Poetry in Form: Sestina
Maybe it’s my affinity for repetition that leads me to make the same mistakes over and over again!
Sestinas don’t have to repeat a rhythm or meter or rhyme scheme. They only need to repeat the same end-words in six stanzas of six lines each, and then include the six end words in a three-line envoi at the end of the poem. It sounds easier than adhering to a strict meter and rhyme pattern, but I agree with a poet-friend who said “the sestina is the road to insanity.” Try it at your peril.

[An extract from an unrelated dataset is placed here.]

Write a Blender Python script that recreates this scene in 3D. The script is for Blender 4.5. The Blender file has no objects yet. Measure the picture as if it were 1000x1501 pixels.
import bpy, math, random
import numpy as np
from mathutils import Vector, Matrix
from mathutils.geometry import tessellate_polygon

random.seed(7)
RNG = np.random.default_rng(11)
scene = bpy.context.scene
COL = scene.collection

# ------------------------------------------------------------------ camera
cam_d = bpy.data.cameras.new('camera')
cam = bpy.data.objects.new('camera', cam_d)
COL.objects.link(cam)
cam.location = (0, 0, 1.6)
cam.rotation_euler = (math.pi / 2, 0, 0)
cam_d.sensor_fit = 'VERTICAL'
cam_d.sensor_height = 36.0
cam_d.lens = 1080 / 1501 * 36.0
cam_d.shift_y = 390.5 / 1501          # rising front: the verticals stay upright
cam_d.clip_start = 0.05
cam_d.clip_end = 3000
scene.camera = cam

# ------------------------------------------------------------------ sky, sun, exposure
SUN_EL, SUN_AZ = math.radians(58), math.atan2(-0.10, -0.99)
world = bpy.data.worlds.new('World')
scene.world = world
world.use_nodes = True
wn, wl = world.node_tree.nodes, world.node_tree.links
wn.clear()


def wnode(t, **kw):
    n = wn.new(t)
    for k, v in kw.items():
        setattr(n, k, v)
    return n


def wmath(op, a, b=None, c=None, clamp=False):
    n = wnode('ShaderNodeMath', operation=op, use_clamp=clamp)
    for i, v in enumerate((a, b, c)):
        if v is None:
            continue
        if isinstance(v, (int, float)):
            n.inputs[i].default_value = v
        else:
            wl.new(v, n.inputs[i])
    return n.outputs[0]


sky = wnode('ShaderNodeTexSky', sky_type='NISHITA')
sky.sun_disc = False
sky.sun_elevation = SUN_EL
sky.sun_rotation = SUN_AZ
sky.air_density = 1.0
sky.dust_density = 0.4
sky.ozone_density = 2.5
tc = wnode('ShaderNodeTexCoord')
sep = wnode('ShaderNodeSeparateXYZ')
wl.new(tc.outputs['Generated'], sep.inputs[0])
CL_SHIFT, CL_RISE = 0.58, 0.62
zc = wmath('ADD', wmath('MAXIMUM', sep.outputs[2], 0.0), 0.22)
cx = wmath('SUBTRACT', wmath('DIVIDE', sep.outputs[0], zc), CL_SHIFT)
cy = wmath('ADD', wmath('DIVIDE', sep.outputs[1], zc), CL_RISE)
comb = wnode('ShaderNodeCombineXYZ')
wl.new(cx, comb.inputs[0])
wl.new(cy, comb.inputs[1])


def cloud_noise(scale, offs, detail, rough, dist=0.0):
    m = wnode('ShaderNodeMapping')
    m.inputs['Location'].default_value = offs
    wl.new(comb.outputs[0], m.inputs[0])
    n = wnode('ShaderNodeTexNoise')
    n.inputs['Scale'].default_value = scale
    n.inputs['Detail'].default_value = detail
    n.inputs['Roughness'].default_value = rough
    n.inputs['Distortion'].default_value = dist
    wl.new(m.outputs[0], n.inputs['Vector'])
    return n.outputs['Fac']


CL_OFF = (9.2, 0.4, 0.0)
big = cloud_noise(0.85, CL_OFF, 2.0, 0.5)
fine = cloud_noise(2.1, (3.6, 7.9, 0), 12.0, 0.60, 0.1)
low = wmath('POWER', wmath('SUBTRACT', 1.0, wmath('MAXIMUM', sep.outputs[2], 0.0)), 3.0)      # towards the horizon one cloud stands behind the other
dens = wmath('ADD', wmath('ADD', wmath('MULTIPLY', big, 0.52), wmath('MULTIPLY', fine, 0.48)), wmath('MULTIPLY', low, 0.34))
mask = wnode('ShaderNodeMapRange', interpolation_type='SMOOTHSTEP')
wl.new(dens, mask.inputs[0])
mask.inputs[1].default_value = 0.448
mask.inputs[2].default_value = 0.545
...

Here’s one that was published earlier this year in Stirring. The repeated words are killing, understand, might, case, keep, and manage. You can give yourself more flexibility with this form if you choose words that have more than one meaning. The sestina form seemed to fit my subject: scientific experiments which seek to create a reproducible result. This issue of Stirring was edited by Caseyrenee Lopez.
Destructive Sampling
We do it in 10×10 meter plots, killing
the hemlocks to understand
what loss and succession might
look like, in case
the wooly adelgid keeps
advancing north. Will we manage
the loss the way we manage
these plots, in incremements — killing
slowly, girdling tree trunks to keep
the sap from rising up? Will we understand
what makes each tree’s case
unique? One girdled hemlock might
die over winter, another might
hang on for years, or even manage
grim survival. They run on tree-time, a case
of willingness to wait. Killing
them slowly may help us understand
which life forms will keep
rising up as the hemlocks keep
dying. But how might
we predict any outcome? Under one stand
of hemlocks, we manage
insect collection with pitfall traps and a killing/
preserving solution encased
in plastic. To monitor cases
of deer-browse impact, we keep
exclosures so the deer won’t kill
the regrowth. We create scenarios: we might
lose the south, the north, but manage
the east, the west, as we understand
them now, or seasons as we understand
them. Should someone make the case
that time’s advance prohibits managing
the future, that we can’t keep
up with change? That it’s silly to insist we might
keep the old growth safe, once the killing
insects manage to come north? What might
keep us safe when the world changes? Or help us understand
experiments’ results, in case we keep on killing?
Did I mention my partner is an ecologist? This poem is part of a long argument we’ve had over the years about whether or not science (or any discipline) can predict the future. Relationships, like nature, can be rich fodder for poetry.